_AIM_
Without the pictures, set down every line of the data exactly.

-- Begin PROVIDED MATERIAL --

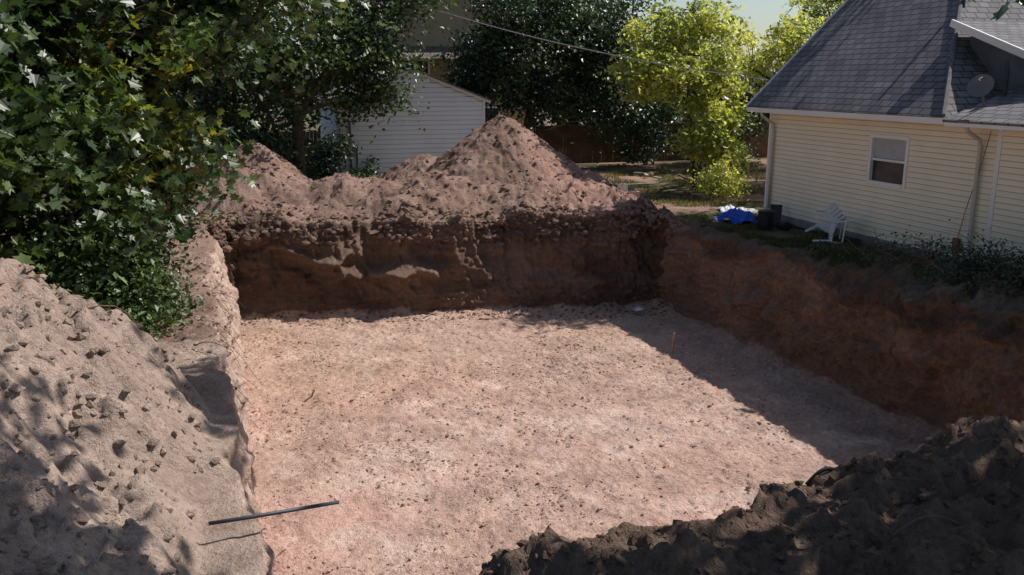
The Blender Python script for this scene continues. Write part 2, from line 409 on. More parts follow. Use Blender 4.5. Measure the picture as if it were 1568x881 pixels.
tree('maple_tree', (-4.6, 15.5, 0), [((-4.2, 15.0, 4.6), (3.0, 2.4, 2.6), 130), ((-1.9, 16.3, 4.6), (1.7, 1.8, 1.7), 70), ((-2.2, 17, 2.6), (1.6, 1.8, 1.3), 55),
      ((-6.5, 17, 6), (3, 3, 3), 70), ((-.7, 17.6, 5.8), (1.8, 1.6, 1.2), 50), ((-3.2, 14.5, 2.2), (1.7, 1.5, 1.5), 60), ((-6.5, 14, 2.5), (2.5, 2, 2.3), 50)],
     115, .55, .18, 'maple', L_mid, M_bark, .2, yellow=(L_yel, [((-1.5, 15.8, 3.3), 1.3), ((-2.0, 15.5, 2.2), 1.0), ((-1.0, 16, 4.4), .7)], .5))
tree('maple_tree', (-5.4, 9.5, 0), [((-4.7, 10.2, 4.3), (1.9, 1.5, 1.7), 75), ((-3.5, 10.6, 5.2), (1.0, 1.0, .8), 24), ((-3.9, 10.6, 2.9), (1.0, 1.0, .7), 26)],
     100, .45, .17, 'maple', L_dark, M_bark, .14)
tree('elm_shrub', (-2.2, 15.3, 0), [((-2.0, 14.8, .95), (1.0, .9, .85), 60), ((-1.35, 14.6, .45), (.6, .7, .5), 34), ((-1.7, 16.0, 1.5), (.9, .9, .7), 30), ((-2.7, 13.7, 1.0), (.8, .7, .8), 34), ((-1.5, 13.6, .25), (.55, .6, .35), 20)],
     110, .36, .10, 'rhomb', L_mid, M_bark, .05)
tree('elm_tree', (2.2, 30.6, 0), [((2.6, 30.5, 5.2), (2.4, 2.0, 2.5), 115), ((.2, 31, 3.6), (2.0, 1.8, 2.4), 90), ((4.7, 30.3, 4.9), (1.2, 1.2, 1.1), 40), ((4.4, 30.2, 3.1), (.9, .9, .5), 20),
      ((-2.2, 31, 3.6), (2.2, 2, 3), 80), ((6.0, 31, 7.0), (2.0, 1.5, 1.0), 46), ((1.2, 30.5, 1.4), (1.3, 1, .9), 30)], 105, .62, .17, 'rhomb', L_mid, M_bark, .24)
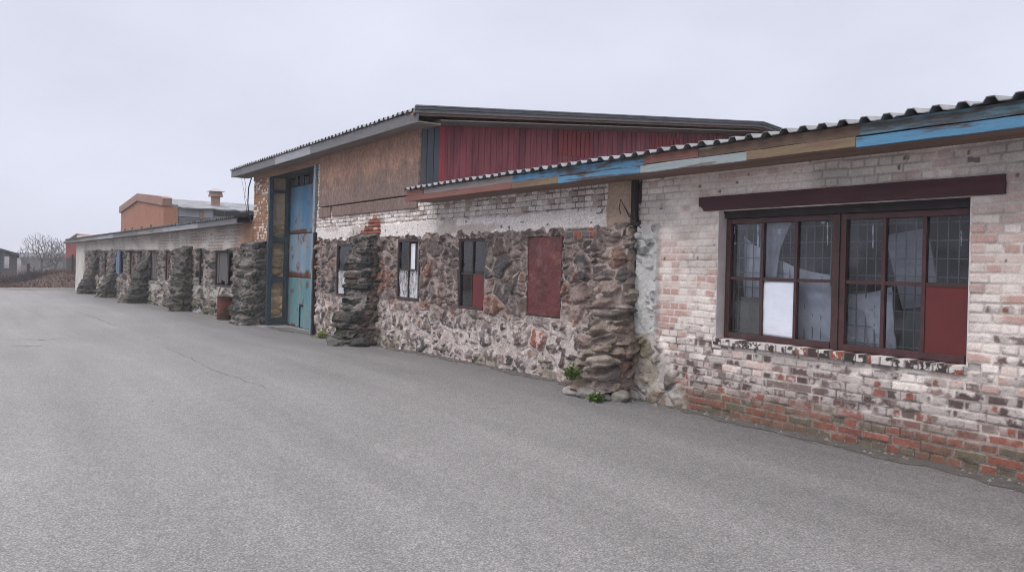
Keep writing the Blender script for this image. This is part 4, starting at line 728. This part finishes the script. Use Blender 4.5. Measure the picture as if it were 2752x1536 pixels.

-- End PROVIDED MATERIAL --

_THE OUTPUT_
The Blender Python script for this scene continues. Write part 2, from line 409 on. More parts follow. Use Blender 4.5. Measure the picture as if it were 1568x881 pixels.
tree('maple_tree', (-4.6, 15.5, 0), [((-4.2, 15.0, 4.6), (3.0, 2.4, 2.6), 130), ((-1.9, 16.3, 4.6), (1.7, 1.8, 1.7), 70), ((-2.2, 17, 2.6), (1.6, 1.8, 1.3), 55),
      ((-6.5, 17, 6), (3, 3, 3), 70), ((-.7, 17.6, 5.8), (1.8, 1.6, 1.2), 50), ((-3.2, 14.5, 2.2), (1.7, 1.5, 1.5), 60), ((-6.5, 14, 2.5), (2.5, 2, 2.3), 50)],
     115, .55, .18, 'maple', L_mid, M_bark, .2, yellow=(L_yel, [((-1.5, 15.8, 3.3), 1.3), ((-2.0, 15.5, 2.2), 1.0), ((-1.0, 16, 4.4), .7)], .5))
tree('maple_tree', (-5.4, 9.5, 0), [((-4.7, 10.2, 4.3), (1.9, 1.5, 1.7), 75), ((-3.5, 10.6, 5.2), (1.0, 1.0, .8), 24), ((-3.9, 10.6, 2.9), (1.0, 1.0, .7), 26)],
     100, .45, .17, 'maple', L_dark, M_bark, .14)
tree('elm_shrub', (-2.2, 15.3, 0), [((-2.0, 14.8, .95), (1.0, .9, .85), 60), ((-1.35, 14.6, .45), (.6, .7, .5), 34), ((-1.7, 16.0, 1.5), (.9, .9, .7), 30), ((-2.7, 13.7, 1.0), (.8, .7, .8), 34), ((-1.5, 13.6, .25), (.55, .6, .35), 20)],
     110, .36, .10, 'rhomb', L_mid, M_bark, .05)
tree('elm_tree', (2.2, 30.6, 0), [((2.6, 30.5, 5.2), (2.4, 2.0, 2.5), 115), ((.2, 31, 3.6), (2.0, 1.8, 2.4), 90), ((4.7, 30.3, 4.9), (1.2, 1.2, 1.1), 40), ((4.4, 30.2, 3.1), (.9, .9, .5), 20),
      ((-2.2, 31, 3.6), (2.2, 2, 3), 80), ((6.0, 31, 7.0), (2.0, 1.5, 1.0), 46), ((1.2, 30.5, 1.4), (1.3, 1, .9), 30)], 105, .62, .17, 'rhomb', L_mid, M_bark, .24)
Keep writing the Blender script for this image. This is part 4, starting at line 728. This part finishes the script. Use Blender 4.5. Measure the picture as if it were 2752x1536 pixels.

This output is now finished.